> **Input rows**

+ + + + +

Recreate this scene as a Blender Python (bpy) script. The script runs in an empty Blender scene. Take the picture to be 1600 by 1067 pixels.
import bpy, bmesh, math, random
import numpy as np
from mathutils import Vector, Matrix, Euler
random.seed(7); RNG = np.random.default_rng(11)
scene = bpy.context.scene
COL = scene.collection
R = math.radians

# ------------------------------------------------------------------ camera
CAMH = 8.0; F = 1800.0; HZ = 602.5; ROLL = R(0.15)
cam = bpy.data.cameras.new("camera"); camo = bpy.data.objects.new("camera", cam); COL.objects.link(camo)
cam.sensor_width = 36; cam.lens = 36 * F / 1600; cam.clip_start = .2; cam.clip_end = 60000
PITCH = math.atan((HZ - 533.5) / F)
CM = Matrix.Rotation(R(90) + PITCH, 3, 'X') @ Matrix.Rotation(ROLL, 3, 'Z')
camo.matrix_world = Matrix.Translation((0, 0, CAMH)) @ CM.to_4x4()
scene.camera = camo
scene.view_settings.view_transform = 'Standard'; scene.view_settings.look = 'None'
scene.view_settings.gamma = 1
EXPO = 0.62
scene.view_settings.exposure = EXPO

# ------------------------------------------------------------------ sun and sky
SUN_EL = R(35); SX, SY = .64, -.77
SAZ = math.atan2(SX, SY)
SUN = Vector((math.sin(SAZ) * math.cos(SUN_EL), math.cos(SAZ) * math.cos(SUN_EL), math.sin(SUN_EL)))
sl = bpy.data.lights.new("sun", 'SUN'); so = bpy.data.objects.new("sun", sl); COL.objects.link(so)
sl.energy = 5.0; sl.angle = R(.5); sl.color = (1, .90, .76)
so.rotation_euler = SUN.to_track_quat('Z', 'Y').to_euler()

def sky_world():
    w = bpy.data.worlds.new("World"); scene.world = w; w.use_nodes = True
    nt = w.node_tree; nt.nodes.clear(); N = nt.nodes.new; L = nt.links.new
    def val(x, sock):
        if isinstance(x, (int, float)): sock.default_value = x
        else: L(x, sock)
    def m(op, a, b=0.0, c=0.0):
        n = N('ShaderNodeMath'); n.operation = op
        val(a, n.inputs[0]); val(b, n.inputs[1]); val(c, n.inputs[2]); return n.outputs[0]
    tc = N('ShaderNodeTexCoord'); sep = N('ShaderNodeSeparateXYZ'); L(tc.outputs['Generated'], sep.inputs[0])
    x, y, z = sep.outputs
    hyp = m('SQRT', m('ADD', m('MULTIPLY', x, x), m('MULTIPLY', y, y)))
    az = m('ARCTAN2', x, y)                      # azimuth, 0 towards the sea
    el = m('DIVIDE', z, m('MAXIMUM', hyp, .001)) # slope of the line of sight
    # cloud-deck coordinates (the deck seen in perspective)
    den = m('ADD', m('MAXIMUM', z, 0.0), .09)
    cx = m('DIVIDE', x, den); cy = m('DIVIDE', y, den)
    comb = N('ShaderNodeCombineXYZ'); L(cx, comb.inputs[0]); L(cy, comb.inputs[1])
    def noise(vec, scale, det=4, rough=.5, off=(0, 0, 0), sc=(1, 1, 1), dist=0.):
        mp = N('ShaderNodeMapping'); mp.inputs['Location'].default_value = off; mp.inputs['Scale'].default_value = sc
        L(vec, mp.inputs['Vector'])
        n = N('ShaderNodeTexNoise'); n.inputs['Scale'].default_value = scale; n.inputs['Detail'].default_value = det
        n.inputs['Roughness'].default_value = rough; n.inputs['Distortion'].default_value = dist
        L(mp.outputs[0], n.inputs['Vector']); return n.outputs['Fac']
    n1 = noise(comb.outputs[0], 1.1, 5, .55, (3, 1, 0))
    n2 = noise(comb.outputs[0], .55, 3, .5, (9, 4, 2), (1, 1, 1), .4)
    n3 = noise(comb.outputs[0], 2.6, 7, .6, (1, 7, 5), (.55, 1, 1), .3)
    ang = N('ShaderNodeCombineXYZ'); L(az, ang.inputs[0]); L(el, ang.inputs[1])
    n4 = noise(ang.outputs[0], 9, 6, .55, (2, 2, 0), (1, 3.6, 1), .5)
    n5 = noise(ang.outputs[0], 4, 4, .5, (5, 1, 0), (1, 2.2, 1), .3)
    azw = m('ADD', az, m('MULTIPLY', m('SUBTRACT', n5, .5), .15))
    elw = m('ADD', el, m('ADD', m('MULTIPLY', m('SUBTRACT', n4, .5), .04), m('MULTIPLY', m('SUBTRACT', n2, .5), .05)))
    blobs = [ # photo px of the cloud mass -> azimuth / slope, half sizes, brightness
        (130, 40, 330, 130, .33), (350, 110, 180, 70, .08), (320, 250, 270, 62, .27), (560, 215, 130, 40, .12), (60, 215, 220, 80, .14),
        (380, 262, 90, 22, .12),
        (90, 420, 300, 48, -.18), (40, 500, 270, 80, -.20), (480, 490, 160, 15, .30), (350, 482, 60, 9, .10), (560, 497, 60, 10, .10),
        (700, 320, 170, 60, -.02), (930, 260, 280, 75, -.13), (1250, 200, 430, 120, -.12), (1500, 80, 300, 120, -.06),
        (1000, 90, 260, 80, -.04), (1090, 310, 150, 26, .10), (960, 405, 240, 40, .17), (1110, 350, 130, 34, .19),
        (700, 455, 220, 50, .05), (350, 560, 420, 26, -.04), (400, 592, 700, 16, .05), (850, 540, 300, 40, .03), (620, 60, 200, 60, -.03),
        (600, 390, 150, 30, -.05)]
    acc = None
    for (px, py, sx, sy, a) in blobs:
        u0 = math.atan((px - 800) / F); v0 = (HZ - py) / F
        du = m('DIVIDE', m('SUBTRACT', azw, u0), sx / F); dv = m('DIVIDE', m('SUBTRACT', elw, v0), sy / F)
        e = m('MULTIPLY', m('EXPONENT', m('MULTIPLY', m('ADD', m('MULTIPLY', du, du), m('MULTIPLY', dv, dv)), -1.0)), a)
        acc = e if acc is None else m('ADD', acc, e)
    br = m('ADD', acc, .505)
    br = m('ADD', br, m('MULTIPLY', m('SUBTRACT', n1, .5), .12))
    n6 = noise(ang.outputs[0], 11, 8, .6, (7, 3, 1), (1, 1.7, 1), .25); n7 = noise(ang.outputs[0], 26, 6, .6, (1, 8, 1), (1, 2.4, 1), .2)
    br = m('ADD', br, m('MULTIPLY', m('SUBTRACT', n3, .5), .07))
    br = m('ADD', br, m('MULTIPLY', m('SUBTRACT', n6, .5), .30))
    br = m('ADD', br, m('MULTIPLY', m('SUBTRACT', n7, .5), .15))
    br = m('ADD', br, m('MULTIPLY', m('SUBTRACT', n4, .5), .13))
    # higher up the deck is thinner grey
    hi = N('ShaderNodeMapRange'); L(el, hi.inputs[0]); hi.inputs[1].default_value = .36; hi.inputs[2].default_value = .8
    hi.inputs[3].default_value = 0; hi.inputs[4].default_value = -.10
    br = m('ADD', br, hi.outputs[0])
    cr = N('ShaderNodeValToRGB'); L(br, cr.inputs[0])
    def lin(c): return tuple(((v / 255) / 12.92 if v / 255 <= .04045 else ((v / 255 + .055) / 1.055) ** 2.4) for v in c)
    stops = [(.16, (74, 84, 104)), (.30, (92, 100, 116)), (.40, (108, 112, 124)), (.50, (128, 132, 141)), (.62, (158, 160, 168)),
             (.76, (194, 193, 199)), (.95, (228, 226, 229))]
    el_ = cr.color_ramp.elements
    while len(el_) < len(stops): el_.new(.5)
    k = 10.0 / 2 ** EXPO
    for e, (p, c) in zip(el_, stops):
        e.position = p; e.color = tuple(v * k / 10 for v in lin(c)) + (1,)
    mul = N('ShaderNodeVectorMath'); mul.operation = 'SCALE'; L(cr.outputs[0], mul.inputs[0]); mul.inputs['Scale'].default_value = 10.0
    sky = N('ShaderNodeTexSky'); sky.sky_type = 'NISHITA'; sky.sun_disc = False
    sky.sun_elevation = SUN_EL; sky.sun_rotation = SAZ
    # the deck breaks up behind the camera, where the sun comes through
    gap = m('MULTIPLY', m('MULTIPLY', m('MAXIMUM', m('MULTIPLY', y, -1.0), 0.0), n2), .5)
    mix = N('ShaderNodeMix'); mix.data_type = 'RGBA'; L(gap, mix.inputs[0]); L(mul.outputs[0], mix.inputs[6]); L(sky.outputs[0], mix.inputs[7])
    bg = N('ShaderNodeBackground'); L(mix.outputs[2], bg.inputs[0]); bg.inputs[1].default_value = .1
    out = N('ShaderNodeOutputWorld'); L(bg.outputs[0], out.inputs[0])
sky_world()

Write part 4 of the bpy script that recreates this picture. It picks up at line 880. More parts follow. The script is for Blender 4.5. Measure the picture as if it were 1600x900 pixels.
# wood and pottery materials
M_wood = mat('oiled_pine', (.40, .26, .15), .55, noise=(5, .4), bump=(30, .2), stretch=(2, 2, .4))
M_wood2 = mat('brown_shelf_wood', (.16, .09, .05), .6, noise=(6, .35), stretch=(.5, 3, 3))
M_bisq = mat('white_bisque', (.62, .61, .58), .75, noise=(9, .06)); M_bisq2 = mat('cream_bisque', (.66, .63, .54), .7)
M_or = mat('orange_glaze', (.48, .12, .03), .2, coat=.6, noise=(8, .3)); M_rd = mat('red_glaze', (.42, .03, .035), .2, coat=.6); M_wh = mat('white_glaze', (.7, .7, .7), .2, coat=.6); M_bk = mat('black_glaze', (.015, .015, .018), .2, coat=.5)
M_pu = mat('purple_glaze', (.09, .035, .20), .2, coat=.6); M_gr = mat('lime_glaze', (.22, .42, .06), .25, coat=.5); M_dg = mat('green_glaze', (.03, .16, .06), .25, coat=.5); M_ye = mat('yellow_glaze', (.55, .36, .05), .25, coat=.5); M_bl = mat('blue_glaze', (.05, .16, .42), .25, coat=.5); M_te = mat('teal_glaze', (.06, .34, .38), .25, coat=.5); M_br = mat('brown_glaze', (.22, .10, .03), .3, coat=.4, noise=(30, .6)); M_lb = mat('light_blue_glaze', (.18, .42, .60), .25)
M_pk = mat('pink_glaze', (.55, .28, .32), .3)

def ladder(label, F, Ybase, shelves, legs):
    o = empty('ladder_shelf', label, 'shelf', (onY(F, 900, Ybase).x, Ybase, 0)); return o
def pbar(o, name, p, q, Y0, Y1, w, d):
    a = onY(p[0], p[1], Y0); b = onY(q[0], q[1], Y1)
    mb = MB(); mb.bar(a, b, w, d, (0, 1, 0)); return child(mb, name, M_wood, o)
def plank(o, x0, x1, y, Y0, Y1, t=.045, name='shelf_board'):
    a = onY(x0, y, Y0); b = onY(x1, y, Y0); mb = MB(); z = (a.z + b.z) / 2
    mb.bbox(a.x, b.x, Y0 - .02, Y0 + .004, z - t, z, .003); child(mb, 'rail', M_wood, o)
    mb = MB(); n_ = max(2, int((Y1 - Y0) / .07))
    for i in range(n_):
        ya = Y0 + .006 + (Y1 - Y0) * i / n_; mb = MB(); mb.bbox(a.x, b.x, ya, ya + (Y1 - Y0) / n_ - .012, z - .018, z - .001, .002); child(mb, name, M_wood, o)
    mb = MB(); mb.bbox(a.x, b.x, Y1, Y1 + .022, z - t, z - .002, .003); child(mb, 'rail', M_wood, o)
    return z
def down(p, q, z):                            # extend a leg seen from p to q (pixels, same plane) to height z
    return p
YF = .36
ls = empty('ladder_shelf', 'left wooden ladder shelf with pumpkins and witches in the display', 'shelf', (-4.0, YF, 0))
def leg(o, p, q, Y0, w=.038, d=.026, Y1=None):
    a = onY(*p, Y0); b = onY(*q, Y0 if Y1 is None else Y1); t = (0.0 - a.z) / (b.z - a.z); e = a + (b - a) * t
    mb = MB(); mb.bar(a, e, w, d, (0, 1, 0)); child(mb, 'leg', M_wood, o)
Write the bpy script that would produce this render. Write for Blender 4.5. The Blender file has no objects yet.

+ + + + +

> **Your objective**
Only the lines from the one with "Write part 4" to the one with "M_pk = mat('pink_glaze', (.55, .28, .32), .3)" are wanted; extract them exactly, both ends included.

> **Exercise solution**
Write part 4 of the bpy script that recreates this picture. It picks up at line 880. More parts follow. The script is for Blender 4.5. Measure the picture as if it were 1600x900 pixels.
# wood and pottery materials
M_wood = mat('oiled_pine', (.40, .26, .15), .55, noise=(5, .4), bump=(30, .2), stretch=(2, 2, .4))
M_wood2 = mat('brown_shelf_wood', (.16, .09, .05), .6, noise=(6, .35), stretch=(.5, 3, 3))
M_bisq = mat('white_bisque', (.62, .61, .58), .75, noise=(9, .06)); M_bisq2 = mat('cream_bisque', (.66, .63, .54), .7)
M_or = mat('orange_glaze', (.48, .12, .03), .2, coat=.6, noise=(8, .3)); M_rd = mat('red_glaze', (.42, .03, .035), .2, coat=.6); M_wh = mat('white_glaze', (.7, .7, .7), .2, coat=.6); M_bk = mat('black_glaze', (.015, .015, .018), .2, coat=.5)
M_pu = mat('purple_glaze', (.09, .035, .20), .2, coat=.6); M_gr = mat('lime_glaze', (.22, .42, .06), .25, coat=.5); M_dg = mat('green_glaze', (.03, .16, .06), .25, coat=.5); M_ye = mat('yellow_glaze', (.55, .36, .05), .25, coat=.5); M_bl = mat('blue_glaze', (.05, .16, .42), .25, coat=.5); M_te = mat('teal_glaze', (.06, .34, .38), .25, coat=.5); M_br = mat('brown_glaze', (.22, .10, .03), .3, coat=.4, noise=(30, .6)); M_lb = mat('light_blue_glaze', (.18, .42, .60), .25)
M_pk = mat('pink_glaze', (.55, .28, .32), .3)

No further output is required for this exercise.